Em Um Homem Fiel, a relação entre Marianne (Laetitia Casta) e o jornalista Abel (Louis Garrel) percorre uma trilha repleta de curvas, subidas, descidas, empecilhos, retornos e contornos. O relacionamento de ambos é marcado por uma série de questões que envolve um intervalo de nove anos, um filho e o fato de Marianne mostrar-se liberal em termos sexuais, propondo que o marido vá para os braços de outra. Mas seria esse um comportamento liberal ou estratégia? Eis uma interrogação que a produção lança para o lado de cá da tela.
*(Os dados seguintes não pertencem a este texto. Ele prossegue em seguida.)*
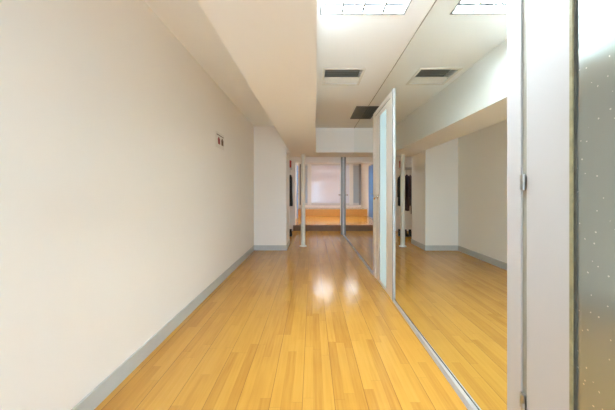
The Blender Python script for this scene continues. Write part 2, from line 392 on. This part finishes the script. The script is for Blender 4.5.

Existe uma carga significativa de suspense na história, mas o que se sobressai mesmo é a relação afetivo-sexual entre Abel e Marianne, com destaque ainda maior para a maneira específica como ela trata os próprios sentimentos e os alheios.
Já a comédia Quem me Ama, me Segue! apresenta Gilbert (Daniel Auteuil) e Simone (Catherine Frot), um casal de aposentados que tenta sobreviver enfrentando dificuldades financeiras e de convivência em uma aldeia no interior da França. Simone tem um caso com seu vizinho Etienne (Bernard Le Coq). Quando ele vai embora, o impacto que isso causa na protagonista é acentuado pela constante falta de dinheiro e o fato de Gilbert não ser tão amável. Simone resolve partir e essa decisão provoca uma disputa acirrada entre marido e amante para ver quem fica com ela.
Como se vê, um enfoque que mostra mais autonomia das mulheres nos relacionamentos afetivos e sexuais está bastante presente no cinema francês produzido nos últimos anos. Seriam enfoques que propõem mudanças comportamentais ou, simplesmente, refletem padrões comportamentais que já estão passando a vigorar na sociedade ocidental? Esse é um dos questionamentos provocados por essa coletânea de filmes disponibilizados pelos inventores da sétima arte.
Pode-se deduzir que falar de alterações de comportamento é algo natural quando se trata dos franceses, esse povo que tem orgulho de sua história de revolução. Afinal, são eles os responsáveis pelo famoso evento histórico que lançou aos quatro ventos do planeta a tríade liberdade, fraternidade e igualdade.